Lessons from the Master

I enjoy observing pomposity. Join me, won't you? Lileks is writing a book, and if he does say so himself:

This thing has been so briskly paced and tightly constructed I realized I had to admit what would be obvious to the reader . . . but of course when you admit these things, the reader knows there must be more.

Ah, The Master Novelist! No wonder he's a permanent fixture on the NYT Best-Seller list. Here's another big surprise:

...part of the charm – I hope – of this novel is the digressions, the side stories, the little unessential things that give you the place and the time, the people, the flavor of 1980.

Wow, you mean to say that he's doing something set in THE PAST? Gasp!

I’ve spoken before about the Difficult Middle, the part of the book where you’ve set everything up, and you have to fill time with hugger-mugger until you can get to the galloping last third, where it’s peril / revelation / escape / peril / revelation / victory.

Ah yes, the classic parts of a story:

1.)Beginning
2.)Difficult Middle
2a.) Hugger-Mugger
3.) Galloping Last Third
3a.) Peril
3b.) Revelation
3c.) Escape
3d.) Peril
3e.) Revelation
3f.) Victory

You can lose the reader with too much padding, or you can use the Difficult Middle to bring your secondary characters to life, get a few points across, hang meat on the bones.

Duuuuh, gee, can you??? He then laments, for the 500th time, that a collection of disjointed, rambling short stories he wrote about a guy - FROM THE 1950's! - named Joe Ohio got rejected.

I’d have the same trepidation here, but the book has a secret weapon. The sort of hook that makes editors feel Brilliant for buying it.

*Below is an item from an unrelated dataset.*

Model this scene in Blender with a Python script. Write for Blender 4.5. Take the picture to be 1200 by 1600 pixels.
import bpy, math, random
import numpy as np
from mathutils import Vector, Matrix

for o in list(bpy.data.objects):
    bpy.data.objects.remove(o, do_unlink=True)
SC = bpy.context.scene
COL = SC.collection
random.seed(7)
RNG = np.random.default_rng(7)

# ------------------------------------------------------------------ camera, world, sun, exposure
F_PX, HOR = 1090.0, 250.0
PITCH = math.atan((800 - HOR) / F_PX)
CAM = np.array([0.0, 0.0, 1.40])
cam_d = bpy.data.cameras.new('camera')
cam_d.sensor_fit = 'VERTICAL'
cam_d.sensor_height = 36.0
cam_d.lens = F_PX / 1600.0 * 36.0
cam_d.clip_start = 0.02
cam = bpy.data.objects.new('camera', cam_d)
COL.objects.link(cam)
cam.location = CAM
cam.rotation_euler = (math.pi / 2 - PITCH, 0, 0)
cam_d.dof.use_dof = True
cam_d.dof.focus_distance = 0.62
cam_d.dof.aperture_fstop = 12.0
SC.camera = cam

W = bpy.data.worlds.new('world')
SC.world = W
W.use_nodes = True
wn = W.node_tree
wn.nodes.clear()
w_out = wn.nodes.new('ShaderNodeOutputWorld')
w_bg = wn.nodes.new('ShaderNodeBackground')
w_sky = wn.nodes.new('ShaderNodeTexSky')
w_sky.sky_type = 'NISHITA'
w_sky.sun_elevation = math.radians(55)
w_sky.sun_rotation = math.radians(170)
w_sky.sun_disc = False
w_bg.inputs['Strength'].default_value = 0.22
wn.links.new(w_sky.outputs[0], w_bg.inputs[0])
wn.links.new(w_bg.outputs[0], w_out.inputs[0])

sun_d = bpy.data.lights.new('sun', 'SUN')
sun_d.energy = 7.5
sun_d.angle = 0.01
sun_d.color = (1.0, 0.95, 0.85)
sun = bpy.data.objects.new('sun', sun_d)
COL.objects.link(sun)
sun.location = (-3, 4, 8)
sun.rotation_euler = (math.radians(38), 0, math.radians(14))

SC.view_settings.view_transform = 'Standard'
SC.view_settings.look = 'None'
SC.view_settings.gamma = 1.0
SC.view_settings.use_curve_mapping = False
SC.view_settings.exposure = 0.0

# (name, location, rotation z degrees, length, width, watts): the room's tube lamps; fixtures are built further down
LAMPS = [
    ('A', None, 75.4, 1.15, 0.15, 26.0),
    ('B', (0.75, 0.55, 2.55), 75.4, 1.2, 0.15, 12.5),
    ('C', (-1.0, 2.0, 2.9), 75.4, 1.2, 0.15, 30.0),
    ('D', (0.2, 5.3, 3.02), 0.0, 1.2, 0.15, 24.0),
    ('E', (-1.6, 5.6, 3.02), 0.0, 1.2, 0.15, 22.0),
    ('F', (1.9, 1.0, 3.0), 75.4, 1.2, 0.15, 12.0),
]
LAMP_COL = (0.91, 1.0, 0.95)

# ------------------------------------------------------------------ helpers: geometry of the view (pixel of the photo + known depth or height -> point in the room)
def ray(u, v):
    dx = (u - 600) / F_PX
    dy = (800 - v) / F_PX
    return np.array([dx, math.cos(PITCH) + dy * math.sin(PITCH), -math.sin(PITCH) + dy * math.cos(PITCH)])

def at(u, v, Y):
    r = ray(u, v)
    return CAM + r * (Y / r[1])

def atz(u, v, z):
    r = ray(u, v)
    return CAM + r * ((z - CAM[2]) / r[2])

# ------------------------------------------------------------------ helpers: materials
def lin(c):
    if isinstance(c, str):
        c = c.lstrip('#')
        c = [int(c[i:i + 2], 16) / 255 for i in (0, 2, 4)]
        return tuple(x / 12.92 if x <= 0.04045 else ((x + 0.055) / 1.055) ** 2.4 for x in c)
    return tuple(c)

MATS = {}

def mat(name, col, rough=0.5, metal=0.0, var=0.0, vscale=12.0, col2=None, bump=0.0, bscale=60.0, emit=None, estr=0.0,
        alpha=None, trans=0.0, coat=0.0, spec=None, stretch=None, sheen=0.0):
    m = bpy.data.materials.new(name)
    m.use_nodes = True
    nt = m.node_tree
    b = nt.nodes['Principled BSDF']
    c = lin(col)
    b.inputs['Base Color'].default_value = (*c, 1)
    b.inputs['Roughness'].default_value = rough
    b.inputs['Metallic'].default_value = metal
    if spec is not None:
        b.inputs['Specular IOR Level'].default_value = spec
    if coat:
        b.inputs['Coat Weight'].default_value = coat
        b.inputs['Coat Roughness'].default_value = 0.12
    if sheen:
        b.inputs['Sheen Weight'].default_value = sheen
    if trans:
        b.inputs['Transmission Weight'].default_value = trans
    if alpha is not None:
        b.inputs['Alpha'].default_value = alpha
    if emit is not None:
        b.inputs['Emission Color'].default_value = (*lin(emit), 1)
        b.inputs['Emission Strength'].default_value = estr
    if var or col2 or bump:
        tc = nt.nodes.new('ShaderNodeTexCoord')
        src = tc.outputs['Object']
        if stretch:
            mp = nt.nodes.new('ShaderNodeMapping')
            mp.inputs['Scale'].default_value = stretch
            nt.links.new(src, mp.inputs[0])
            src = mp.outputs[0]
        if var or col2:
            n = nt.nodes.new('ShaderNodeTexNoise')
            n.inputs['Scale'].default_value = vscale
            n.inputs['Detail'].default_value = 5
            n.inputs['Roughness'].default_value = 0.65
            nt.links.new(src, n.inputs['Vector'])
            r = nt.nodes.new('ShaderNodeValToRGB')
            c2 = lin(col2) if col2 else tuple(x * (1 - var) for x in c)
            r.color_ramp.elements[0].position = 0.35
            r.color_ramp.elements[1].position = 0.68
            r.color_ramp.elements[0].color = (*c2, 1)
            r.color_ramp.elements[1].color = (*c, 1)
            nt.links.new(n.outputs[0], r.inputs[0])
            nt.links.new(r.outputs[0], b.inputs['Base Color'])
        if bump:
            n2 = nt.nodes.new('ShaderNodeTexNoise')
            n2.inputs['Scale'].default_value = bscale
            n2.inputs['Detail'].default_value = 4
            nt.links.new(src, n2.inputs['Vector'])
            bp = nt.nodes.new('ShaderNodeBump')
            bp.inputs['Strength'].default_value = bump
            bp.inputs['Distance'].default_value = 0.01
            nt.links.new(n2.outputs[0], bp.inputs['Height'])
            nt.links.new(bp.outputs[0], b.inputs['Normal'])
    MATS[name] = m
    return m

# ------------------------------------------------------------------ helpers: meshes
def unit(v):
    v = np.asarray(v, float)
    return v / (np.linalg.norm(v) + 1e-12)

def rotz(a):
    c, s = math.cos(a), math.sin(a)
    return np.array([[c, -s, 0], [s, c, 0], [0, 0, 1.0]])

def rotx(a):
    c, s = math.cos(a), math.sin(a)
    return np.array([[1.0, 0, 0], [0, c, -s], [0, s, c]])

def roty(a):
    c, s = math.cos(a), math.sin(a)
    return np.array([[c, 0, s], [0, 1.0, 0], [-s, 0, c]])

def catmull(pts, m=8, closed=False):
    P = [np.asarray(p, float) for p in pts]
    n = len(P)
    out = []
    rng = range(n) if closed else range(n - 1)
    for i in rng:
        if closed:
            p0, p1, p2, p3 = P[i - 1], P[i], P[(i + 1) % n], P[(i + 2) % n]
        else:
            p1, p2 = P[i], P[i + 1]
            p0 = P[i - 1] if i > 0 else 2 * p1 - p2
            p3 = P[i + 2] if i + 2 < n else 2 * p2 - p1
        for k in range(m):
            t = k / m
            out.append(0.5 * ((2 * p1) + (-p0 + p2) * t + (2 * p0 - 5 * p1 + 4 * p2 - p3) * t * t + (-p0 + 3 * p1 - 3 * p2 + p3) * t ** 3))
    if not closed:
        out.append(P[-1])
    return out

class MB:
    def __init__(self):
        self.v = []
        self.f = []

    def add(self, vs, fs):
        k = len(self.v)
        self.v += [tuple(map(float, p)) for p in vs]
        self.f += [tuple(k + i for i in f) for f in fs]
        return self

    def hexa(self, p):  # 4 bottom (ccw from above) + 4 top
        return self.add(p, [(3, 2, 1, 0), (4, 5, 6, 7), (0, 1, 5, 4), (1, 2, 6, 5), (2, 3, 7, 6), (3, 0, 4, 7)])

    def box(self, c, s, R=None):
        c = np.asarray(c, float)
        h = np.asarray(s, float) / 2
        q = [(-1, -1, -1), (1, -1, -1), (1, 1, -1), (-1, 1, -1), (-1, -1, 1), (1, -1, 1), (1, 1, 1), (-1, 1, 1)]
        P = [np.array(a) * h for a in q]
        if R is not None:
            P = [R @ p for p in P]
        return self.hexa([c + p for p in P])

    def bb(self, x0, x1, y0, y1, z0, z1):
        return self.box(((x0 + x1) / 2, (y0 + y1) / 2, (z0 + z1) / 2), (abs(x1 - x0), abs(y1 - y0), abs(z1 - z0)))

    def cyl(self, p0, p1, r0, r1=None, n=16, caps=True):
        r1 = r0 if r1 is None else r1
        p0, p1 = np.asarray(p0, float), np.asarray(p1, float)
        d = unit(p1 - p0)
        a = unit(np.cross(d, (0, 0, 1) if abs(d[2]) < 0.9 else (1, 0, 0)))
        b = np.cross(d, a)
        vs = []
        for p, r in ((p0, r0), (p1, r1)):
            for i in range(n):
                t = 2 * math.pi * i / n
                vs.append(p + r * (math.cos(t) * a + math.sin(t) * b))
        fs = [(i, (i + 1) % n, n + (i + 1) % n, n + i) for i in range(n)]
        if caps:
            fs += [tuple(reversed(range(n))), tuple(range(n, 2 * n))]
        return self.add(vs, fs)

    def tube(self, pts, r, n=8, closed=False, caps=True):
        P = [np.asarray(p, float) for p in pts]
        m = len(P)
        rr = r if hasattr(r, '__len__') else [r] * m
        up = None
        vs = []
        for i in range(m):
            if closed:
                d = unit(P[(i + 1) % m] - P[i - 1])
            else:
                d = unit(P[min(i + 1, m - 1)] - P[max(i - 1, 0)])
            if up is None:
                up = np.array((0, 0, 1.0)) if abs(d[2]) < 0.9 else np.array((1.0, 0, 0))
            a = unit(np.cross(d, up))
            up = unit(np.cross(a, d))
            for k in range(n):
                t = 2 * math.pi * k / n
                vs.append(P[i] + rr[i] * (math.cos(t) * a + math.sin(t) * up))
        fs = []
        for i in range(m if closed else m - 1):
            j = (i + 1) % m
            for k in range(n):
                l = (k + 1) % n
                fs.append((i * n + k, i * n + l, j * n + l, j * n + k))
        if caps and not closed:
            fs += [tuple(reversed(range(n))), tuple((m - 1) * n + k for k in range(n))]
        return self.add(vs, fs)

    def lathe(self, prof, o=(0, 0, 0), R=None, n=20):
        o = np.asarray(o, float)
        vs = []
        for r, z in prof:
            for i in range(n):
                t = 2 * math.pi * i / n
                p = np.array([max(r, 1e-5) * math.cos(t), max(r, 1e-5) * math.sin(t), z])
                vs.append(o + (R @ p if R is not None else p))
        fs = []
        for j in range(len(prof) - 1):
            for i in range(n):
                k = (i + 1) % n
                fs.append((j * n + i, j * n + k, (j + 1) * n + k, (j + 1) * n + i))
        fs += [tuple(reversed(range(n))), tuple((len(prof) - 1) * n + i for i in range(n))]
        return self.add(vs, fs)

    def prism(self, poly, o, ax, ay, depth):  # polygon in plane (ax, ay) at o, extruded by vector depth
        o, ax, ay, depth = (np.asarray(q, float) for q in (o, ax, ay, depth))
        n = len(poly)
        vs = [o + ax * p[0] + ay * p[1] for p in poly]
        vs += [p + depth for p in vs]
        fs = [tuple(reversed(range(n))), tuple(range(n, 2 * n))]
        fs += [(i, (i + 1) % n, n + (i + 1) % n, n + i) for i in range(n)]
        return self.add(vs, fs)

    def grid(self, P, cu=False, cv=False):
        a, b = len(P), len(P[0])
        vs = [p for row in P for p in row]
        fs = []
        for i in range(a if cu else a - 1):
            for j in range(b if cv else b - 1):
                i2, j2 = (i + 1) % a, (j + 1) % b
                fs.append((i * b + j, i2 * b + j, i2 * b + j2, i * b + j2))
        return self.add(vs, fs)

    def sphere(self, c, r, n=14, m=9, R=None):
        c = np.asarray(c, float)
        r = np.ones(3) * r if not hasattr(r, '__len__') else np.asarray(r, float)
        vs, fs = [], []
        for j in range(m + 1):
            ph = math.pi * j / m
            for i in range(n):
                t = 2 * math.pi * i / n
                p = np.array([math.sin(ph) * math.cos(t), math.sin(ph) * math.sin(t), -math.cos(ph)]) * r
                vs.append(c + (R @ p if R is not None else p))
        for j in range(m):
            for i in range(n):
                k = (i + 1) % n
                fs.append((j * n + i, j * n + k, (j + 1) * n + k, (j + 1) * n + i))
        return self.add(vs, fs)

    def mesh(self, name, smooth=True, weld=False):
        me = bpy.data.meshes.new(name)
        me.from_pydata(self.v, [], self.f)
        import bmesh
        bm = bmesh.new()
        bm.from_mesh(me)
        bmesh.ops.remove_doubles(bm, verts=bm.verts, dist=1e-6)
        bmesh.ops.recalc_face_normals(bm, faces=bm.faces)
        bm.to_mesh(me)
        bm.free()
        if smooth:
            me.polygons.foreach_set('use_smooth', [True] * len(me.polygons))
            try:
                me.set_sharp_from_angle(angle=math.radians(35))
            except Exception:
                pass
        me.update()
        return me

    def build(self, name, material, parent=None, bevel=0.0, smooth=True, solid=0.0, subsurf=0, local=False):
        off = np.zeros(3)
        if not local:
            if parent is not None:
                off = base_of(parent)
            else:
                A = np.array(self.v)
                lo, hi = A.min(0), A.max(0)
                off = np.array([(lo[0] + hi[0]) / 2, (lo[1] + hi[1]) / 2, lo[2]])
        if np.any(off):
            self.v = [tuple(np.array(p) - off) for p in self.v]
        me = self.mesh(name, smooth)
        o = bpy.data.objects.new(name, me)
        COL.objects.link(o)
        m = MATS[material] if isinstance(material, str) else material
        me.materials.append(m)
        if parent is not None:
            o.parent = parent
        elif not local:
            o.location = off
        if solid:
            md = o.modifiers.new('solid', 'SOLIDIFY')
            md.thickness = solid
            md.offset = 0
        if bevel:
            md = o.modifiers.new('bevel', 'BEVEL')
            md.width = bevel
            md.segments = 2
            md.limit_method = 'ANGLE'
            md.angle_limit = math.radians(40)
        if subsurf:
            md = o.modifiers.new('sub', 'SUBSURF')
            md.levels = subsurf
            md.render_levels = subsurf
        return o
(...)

Why, it's the greatest story ever told!

As for poor Joe, well, your support of the site is sufficient. When it’s all done next year perhaps I’ll try to sell it again; by then it will be a 150,000 word work, and surely there’s an editor who can understand the idea of a novel in short-story form. Or vice versa.

Ah, if only there was someone smart enough to appreciate how great it is! To even understand its revolutionary structure! Then, a day later, describing writing the end of his precious Joe Ohio saga:

...and then Joe did something simple, so perfect, and my hands were actually shaking as I wrote the last few sentences. I wrote the last one and I felt myself tear up, and I stepped back from the table and looked at it, and said:

That’s the end of the story.


Lileks has no style of his own. He can ape Hemingway with his little sentences; he apes Cormac McCarthy with bunches of "ands." But that's all he can do. Not an original bone in his body. Although I thought this was funny:

But the story absolutely has to stop where it stops, at the Reichenbach Falls Cafe – oh, but I’ve said too much.

I chuckled - if this guy stuck with humor, he'd be tolerable. Check out the comment left by some guy named RPD:

Hmmn, the Reichenbach Falls Cafe. Is that named after where Sherlock Holmes died, or is there a town in Ohio named that?

RPD and Mike Morsch would get along really, really well.